In an investigation that is almost stunning for the confusion it caused among admins., Lantern staff writers Thomas Bradley and Sarah Stemen were given numerous runarounds that boiled down to one basic sentiment: There is no current organized, itemized list outlining how the rec fees are spent.  Yikes.

It is not an inconsiderable oversight given the amount of the expense, especially as it pertains to the larger student fees culture at many schools worldwide.  For example, as Bradley and Stemen wrote, “Fees such as the Rec Sports fee, the Student Activity fee, the Student Legal Services fee, the Student Union Facility fee and the COTA Bus Service fee are not included in the posted cost of tuition. . . . In a four-year period, students at OSU pay $3,676 in required fees.

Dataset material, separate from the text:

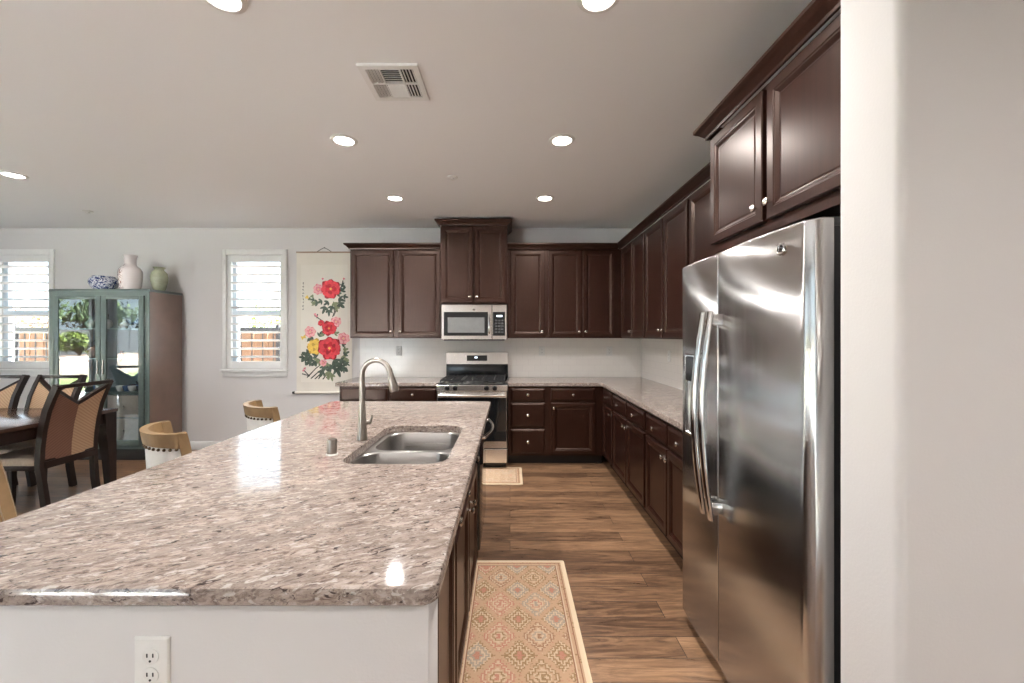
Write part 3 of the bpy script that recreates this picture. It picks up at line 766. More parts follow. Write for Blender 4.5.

Bottom line: It’s time for some recreational, and financial, reporting.

Related Questions

What are the student recreational services offered at your school?  What are students’ assessments of their quality, popularity, and financial worth?  In respect to the latter, how much do students pay in rec fees, individually and in total?  Who is in charge of the related funds?  What is the decision process on how to utilize the money?  What input do students have?  What would students like to see added or improved within the current rec landscape?  How much do the rec fees compare to other fees paid by students?  And in deference to the fantastic Lantern infographic below, how does your school’s rec fees compare to the fee-age at other area schools or schools in your athletics conference or schools of similar size nationwide?

Multimedia Options

1) On the off-chance your school is organized and has an itemized breakdown of how rec fee funding is spent, offer a photo slideshow of the various uniforms, equipment, employees, and facilities receiving fee money with captions confirming the amount spent on each.  2) Capture a video report of an activity or service funded by the rec fees that is not on most students’ radar or surging in popularity.  This semester, it’s Zumba3) Or show the rec fees in action at a time most students aren’t awake or in a sporting mood.  For example, tell the story of the 24-hour fitness center at 2 a.m. on a weekend night, focusing on the stories of the student working there and those working out at that odd hour.

Offbeat Option

Follow a ragtag recreational sports team with a crazy name from its first practice to its amazing playoff run— capturing the joy of sport, the priceless camaraderie, and the varying quality of the athletic talent displayed along the way.  While rec/club/intramural sports are often left out of student press coverage in favor or interscholastic awesomeness, many of the students who compete bring true zeal and interesting back-stories to their fields of play that deserve an occasional spotlight.